Im not sure whats going wrong with this code. I have a paragraph stored in the database under content, but for some reason I can't get it to display. Any help would be greatly appreciated, I'm a newer developer and welcome any feedback.

<?php
require_once('db_connection.php'); //connection credentials

// Create connection
$conn = new mysqli($servername, $username, $password, $dbname);

$sql = "SELECT content FROM content";
$result = mysqli_query($conn, $sql);

while($row = mysqli_fetch_row($result)) { 
    echo $row;
}

mysqli_close($conn);
?>

Answer 1

echo $row; you're missing the column's object's array itself that you want to echo.

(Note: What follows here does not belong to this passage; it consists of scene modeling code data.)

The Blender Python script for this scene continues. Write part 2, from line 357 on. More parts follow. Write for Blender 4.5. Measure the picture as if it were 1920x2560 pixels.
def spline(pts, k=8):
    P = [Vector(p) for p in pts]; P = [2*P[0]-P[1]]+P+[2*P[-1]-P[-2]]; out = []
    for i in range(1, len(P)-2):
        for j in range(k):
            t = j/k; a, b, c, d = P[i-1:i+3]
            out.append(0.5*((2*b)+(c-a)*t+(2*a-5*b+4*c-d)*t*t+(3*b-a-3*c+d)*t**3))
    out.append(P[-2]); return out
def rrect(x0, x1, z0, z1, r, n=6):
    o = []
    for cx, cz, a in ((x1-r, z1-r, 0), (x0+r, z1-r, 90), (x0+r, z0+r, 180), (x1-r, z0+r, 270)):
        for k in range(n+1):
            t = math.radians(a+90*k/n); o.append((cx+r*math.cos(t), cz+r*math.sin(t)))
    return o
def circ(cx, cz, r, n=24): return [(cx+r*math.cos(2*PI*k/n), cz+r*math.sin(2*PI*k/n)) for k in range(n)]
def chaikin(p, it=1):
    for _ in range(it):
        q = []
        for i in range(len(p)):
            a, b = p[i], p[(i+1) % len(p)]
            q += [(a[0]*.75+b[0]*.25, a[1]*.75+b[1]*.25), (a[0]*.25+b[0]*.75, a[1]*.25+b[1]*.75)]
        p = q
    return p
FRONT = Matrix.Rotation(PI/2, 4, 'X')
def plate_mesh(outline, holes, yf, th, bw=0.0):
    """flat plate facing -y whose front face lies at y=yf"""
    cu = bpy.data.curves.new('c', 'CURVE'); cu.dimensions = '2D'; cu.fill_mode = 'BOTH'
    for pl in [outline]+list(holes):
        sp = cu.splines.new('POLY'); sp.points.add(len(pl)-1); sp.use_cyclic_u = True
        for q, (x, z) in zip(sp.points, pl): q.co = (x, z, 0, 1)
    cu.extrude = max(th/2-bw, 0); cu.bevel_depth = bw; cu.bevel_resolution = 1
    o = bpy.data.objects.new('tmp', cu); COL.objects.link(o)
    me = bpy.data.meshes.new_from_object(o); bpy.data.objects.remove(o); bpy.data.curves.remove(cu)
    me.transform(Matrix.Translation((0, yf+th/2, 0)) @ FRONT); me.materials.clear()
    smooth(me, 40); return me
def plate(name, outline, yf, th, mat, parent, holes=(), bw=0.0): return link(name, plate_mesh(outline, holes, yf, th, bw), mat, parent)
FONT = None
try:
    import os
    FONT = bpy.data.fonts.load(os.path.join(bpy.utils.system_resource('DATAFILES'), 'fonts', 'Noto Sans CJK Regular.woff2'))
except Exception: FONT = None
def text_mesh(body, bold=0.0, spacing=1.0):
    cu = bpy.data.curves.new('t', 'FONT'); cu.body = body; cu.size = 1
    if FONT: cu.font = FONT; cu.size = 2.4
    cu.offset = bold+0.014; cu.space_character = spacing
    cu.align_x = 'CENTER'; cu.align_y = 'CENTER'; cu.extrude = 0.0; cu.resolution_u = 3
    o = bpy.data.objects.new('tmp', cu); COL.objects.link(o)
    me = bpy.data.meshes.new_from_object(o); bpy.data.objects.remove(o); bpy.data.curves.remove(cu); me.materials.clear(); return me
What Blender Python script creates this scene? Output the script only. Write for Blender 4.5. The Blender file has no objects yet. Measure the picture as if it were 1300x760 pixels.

What you want is echo $row[0];

However, both column and table name are the same, so make sure that that is indeed correct.

As per the manual:

• http://php.net/manual/en/mysqli-result.fetch-row.php

Example pulled from the manual:

$query = "SELECT Name, CountryCode FROM City ORDER by ID DESC LIMIT 50,5";

if ($result = mysqli_query($link, $query)) {

    /* fetch associative array */
    while ($row = mysqli_fetch_row($result)) {
        printf ("%s (%s)\n", $row[0], $row[1]);
    }

    /* free result set */
    mysqli_free_result($result);
}

If the above failed, then that could mean that your query may have failed and you need to check for errors on the query, using mysqli_error($conn).

Reference:

• http://php.net/manual/en/mysqli.error.php

Same thing goes for the connection.

Reference:

• http://php.net/manual/en/function.mysqli-connect.php

Example from the manual:

<?php
$link = mysqli_connect("127.0.0.1", "my_user", "my_password", "my_db");

if (!$link) {
    echo "Error: Unable to connect to MySQL." . PHP_EOL;
    echo "Debugging errno: " . mysqli_connect_errno() . PHP_EOL;
    echo "Debugging error: " . mysqli_connect_error() . PHP_EOL;
    exit;
}

echo "Success: A proper connection to MySQL was made! The my_db database is great." . PHP_EOL;
echo "Host information: " . mysqli_get_host_info($link) . PHP_EOL;

mysqli_close($link);
?>